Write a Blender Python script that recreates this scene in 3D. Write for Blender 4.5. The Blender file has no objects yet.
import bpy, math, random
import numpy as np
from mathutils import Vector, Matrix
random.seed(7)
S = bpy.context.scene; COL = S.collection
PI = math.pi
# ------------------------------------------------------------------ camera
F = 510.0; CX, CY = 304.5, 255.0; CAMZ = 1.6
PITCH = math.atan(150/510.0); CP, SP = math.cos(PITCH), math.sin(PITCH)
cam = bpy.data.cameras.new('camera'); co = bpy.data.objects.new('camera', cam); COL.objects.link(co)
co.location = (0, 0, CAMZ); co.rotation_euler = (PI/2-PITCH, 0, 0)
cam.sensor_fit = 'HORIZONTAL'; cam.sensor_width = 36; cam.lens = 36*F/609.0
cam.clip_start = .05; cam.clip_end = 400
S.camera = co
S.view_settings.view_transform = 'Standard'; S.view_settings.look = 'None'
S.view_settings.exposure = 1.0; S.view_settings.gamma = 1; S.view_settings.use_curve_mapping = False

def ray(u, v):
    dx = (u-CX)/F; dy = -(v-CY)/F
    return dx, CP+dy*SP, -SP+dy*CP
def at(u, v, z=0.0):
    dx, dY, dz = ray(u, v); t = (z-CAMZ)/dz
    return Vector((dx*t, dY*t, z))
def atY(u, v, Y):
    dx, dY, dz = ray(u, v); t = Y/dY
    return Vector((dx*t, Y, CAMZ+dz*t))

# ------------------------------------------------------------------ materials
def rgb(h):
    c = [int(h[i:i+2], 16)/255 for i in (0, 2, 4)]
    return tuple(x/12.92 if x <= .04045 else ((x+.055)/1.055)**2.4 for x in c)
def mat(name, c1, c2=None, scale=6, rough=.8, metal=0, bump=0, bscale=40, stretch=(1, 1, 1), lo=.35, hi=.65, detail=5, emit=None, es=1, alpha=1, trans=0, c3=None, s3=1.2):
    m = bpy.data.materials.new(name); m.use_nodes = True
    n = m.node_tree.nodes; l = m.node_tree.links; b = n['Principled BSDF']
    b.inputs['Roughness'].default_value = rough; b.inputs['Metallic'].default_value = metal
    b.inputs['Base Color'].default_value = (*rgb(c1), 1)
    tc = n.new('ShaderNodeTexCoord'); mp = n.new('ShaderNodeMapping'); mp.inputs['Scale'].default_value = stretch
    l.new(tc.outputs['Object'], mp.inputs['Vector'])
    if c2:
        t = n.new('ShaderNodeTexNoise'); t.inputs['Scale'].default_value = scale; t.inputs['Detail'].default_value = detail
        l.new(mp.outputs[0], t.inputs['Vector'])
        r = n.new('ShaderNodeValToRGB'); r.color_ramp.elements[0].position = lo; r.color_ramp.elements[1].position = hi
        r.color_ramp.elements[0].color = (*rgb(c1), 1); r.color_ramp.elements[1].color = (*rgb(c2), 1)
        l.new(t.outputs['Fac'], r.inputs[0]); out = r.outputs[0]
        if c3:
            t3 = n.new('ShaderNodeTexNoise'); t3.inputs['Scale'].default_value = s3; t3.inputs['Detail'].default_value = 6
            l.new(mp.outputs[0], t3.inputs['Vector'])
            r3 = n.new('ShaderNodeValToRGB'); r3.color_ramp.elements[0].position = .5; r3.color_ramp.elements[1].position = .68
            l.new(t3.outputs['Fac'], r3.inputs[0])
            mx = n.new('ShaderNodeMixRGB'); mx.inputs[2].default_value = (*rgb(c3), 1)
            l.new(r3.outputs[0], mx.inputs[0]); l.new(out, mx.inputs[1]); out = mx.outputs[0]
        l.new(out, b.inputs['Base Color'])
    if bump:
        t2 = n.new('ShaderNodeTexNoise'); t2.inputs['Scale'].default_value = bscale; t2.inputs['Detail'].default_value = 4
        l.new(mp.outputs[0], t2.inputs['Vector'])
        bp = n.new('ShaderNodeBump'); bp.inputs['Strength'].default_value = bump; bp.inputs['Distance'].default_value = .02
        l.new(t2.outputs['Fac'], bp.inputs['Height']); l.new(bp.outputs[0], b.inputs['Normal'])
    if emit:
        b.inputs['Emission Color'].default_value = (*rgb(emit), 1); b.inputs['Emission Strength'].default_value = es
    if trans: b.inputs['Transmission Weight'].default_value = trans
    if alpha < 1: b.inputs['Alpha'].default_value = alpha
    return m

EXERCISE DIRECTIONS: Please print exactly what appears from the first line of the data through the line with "S.view_settings.exposure = 1.0;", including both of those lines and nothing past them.

FINISHED TASK:
Write a Blender Python script that recreates this scene in 3D. Write for Blender 4.5. The Blender file has no objects yet.
import bpy, math, random
import numpy as np
from mathutils import Vector, Matrix
random.seed(7)
S = bpy.context.scene; COL = S.collection
PI = math.pi
# ------------------------------------------------------------------ camera
F = 510.0; CX, CY = 304.5, 255.0; CAMZ = 1.6
PITCH = math.atan(150/510.0); CP, SP = math.cos(PITCH), math.sin(PITCH)
cam = bpy.data.cameras.new('camera'); co = bpy.data.objects.new('camera', cam); COL.objects.link(co)
co.location = (0, 0, CAMZ); co.rotation_euler = (PI/2-PITCH, 0, 0)
cam.sensor_fit = 'HORIZONTAL'; cam.sensor_width = 36; cam.lens = 36*F/609.0
cam.clip_start = .05; cam.clip_end = 400
S.camera = co
S.view_settings.view_transform = 'Standard'; S.view_settings.look = 'None'
S.view_settings.exposure = 1.0; S.view_settings.gamma = 1; S.view_settings.use_curve_mapping = False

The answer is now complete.